Priests must dedicate themselves to the sacrament of Penance, to combat “clear signs of a loss of moral conscience” in our age, Pope Benedict XVI told his weekly audience on March 30.

The Holy Father devoted his public audience to the influence of St. Alphonsus Maria of Ligouri (1696- 1787), the patron saint of confessors and moralists. He remarked that St. Alphonsus "never tired of repeating that priests were a visible sign of the infinite mercy of God, Who pardons and illuminates the minds and hearts of sinners that they might convert and change their lives.” Noting “a certain lack of respect for the sacrament of Confession,” the Pope said that the teaching of St. Alphonsus nevertheless remains valid, and particularly important as a means of spurring priests to be good confessors.

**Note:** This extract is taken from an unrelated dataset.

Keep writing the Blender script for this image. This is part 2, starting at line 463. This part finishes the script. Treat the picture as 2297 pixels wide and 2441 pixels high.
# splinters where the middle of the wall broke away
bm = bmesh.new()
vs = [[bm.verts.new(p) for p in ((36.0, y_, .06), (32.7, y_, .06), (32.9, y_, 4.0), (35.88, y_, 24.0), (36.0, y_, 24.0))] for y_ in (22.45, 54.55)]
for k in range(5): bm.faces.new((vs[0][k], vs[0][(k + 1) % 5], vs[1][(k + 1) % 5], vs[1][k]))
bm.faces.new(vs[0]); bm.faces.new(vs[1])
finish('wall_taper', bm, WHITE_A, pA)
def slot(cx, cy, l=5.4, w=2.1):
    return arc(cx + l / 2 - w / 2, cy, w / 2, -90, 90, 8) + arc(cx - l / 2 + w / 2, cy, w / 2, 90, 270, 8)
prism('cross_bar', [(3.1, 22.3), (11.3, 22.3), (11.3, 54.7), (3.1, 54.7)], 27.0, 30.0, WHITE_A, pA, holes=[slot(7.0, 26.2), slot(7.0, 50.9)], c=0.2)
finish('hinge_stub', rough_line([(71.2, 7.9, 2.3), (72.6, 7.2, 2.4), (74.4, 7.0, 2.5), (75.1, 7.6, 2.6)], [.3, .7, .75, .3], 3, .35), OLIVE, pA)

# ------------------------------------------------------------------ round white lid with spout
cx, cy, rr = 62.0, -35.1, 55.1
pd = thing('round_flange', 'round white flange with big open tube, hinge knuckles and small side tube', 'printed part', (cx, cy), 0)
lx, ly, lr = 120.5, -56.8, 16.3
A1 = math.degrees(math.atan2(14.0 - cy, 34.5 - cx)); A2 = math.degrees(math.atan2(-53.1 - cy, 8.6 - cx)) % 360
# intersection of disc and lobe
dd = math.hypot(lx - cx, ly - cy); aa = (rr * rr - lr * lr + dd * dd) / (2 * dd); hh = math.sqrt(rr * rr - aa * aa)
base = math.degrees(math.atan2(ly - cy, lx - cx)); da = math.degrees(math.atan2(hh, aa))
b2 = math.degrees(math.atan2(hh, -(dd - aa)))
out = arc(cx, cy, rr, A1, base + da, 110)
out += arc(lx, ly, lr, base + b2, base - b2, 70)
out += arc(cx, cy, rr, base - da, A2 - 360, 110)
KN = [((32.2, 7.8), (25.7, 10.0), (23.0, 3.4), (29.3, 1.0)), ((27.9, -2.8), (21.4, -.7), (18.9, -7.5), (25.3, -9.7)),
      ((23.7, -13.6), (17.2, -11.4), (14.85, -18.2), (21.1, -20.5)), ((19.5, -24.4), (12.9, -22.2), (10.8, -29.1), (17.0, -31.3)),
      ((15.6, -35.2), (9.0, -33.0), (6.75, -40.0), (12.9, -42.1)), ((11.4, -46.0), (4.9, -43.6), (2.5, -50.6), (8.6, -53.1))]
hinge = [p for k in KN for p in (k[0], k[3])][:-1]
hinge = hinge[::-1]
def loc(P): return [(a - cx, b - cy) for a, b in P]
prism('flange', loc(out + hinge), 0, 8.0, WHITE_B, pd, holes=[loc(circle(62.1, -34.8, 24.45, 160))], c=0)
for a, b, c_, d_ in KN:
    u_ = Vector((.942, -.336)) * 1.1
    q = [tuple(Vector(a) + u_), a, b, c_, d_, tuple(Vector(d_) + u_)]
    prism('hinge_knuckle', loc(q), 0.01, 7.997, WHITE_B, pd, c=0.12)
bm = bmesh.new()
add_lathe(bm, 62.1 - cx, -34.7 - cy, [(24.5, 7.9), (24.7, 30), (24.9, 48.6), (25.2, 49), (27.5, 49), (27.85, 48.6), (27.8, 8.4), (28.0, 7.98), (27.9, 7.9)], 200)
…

Pope Benedict said that the works of St. Alphonsus—who left a promising career in law to become a preacher and founder of the Redemptorist order—are “marked marked by a deep Christological and Marian piety, stressed the practice of prayer, especially before the Blessed Sacrament.” Again, he said, the saint’s advice is particularly valuable in our day.

St. Alphonsus was canonized in 1839 and declared a Doctor of the Church in 1871. Pope Benedict has dedicated his recent weekly public audiences to talks on the doctors of the Church.